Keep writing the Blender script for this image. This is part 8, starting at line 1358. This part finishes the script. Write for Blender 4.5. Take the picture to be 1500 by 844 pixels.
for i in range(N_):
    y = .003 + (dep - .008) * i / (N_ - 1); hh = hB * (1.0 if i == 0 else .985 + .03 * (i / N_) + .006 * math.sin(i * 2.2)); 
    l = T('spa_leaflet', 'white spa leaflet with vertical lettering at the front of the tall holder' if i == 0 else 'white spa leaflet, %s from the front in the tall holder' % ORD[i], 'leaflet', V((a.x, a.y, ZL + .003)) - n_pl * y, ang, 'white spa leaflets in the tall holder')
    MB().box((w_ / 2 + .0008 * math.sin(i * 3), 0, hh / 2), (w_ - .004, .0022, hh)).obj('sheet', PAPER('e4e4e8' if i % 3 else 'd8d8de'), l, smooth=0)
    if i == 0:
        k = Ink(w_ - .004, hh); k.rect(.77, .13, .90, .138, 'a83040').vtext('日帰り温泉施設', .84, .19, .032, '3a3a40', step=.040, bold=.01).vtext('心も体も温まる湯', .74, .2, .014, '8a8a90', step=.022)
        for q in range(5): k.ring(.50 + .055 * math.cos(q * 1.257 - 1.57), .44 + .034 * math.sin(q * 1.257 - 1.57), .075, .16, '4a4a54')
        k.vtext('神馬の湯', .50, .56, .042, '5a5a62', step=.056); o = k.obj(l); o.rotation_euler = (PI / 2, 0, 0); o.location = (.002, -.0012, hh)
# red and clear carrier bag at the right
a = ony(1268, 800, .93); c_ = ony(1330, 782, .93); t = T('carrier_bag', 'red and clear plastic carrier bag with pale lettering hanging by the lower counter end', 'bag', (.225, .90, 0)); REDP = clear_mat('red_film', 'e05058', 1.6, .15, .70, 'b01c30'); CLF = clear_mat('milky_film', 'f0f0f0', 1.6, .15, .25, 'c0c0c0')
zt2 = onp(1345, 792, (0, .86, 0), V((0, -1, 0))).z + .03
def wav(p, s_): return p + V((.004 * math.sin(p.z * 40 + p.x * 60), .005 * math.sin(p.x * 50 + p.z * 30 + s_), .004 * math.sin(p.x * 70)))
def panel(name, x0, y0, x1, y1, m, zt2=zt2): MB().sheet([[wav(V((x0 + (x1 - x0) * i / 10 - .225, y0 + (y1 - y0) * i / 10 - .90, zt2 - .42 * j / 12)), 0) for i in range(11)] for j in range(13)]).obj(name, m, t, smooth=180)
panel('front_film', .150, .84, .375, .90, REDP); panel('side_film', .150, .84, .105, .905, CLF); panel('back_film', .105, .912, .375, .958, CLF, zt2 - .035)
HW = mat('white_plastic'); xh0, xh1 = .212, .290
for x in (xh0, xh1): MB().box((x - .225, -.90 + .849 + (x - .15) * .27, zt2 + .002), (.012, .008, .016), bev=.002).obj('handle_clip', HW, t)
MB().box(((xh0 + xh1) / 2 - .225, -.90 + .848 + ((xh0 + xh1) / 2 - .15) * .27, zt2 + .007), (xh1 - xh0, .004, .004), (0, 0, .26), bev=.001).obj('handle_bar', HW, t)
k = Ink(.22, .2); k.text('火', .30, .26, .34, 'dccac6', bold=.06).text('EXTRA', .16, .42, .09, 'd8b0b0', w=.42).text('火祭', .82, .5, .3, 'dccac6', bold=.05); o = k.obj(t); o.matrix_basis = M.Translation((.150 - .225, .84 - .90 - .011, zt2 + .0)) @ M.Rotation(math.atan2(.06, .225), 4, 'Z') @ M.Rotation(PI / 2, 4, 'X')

+++

◆ **Direction**
Using the data above, return each line exactly as written.

◆ **Result of this exercise**
Keep writing the Blender script for this image. This is part 8, starting at line 1358. This part finishes the script. Write for Blender 4.5. Take the picture to be 1500 by 844 pixels.
for i in range(N_):
    y = .003 + (dep - .008) * i / (N_ - 1); hh = hB * (1.0 if i == 0 else .985 + .03 * (i / N_) + .006 * math.sin(i * 2.2)); 
    l = T('spa_leaflet', 'white spa leaflet with vertical lettering at the front of the tall holder' if i == 0 else 'white spa leaflet, %s from the front in the tall holder' % ORD[i], 'leaflet', V((a.x, a.y, ZL + .003)) - n_pl * y, ang, 'white spa leaflets in the tall holder')
    MB().box((w_ / 2 + .0008 * math.sin(i * 3), 0, hh / 2), (w_ - .004, .0022, hh)).obj('sheet', PAPER('e4e4e8' if i % 3 else 'd8d8de'), l, smooth=0)
    if i == 0:
        k = Ink(w_ - .004, hh); k.rect(.77, .13, .90, .138, 'a83040').vtext('日帰り温泉施設', .84, .19, .032, '3a3a40', step=.040, bold=.01).vtext('心も体も温まる湯', .74, .2, .014, '8a8a90', step=.022)
        for q in range(5): k.ring(.50 + .055 * math.cos(q * 1.257 - 1.57), .44 + .034 * math.sin(q * 1.257 - 1.57), .075, .16, '4a4a54')
        k.vtext('神馬の湯', .50, .56, .042, '5a5a62', step=.056); o = k.obj(l); o.rotation_euler = (PI / 2, 0, 0); o.location = (.002, -.0012, hh)
# red and clear carrier bag at the right
a = ony(1268, 800, .93); c_ = ony(1330, 782, .93); t = T('carrier_bag', 'red and clear plastic carrier bag with pale lettering hanging by the lower counter end', 'bag', (.225, .90, 0)); REDP = clear_mat('red_film', 'e05058', 1.6, .15, .70, 'b01c30'); CLF = clear_mat('milky_film', 'f0f0f0', 1.6, .15, .25, 'c0c0c0')
zt2 = onp(1345, 792, (0, .86, 0), V((0, -1, 0))).z + .03
def wav(p, s_): return p + V((.004 * math.sin(p.z * 40 + p.x * 60), .005 * math.sin(p.x * 50 + p.z * 30 + s_), .004 * math.sin(p.x * 70)))
def panel(name, x0, y0, x1, y1, m, zt2=zt2): MB().sheet([[wav(V((x0 + (x1 - x0) * i / 10 - .225, y0 + (y1 - y0) * i / 10 - .90, zt2 - .42 * j / 12)), 0) for i in range(11)] for j in range(13)]).obj(name, m, t, smooth=180)
panel('front_film', .150, .84, .375, .90, REDP); panel('side_film', .150, .84, .105, .905, CLF); panel('back_film', .105, .912, .375, .958, CLF, zt2 - .035)
HW = mat('white_plastic'); xh0, xh1 = .212, .290
for x in (xh0, xh1): MB().box((x - .225, -.90 + .849 + (x - .15) * .27, zt2 + .002), (.012, .008, .016), bev=.002).obj('handle_clip', HW, t)
MB().box(((xh0 + xh1) / 2 - .225, -.90 + .848 + ((xh0 + xh1) / 2 - .15) * .27, zt2 + .007), (xh1 - xh0, .004, .004), (0, 0, .26), bev=.001).obj('handle_bar', HW, t)
k = Ink(.22, .2); k.text('火', .30, .26, .34, 'dccac6', bold=.06).text('EXTRA', .16, .42, .09, 'd8b0b0', w=.42).text('火祭', .82, .5, .3, 'dccac6', bold=.05); o = k.obj(t); o.matrix_basis = M.Translation((.150 - .225, .84 - .90 - .011, zt2 + .0)) @ M.Rotation(math.atan2(.06, .225), 4, 'Z') @ M.Rotation(PI / 2, 4, 'X')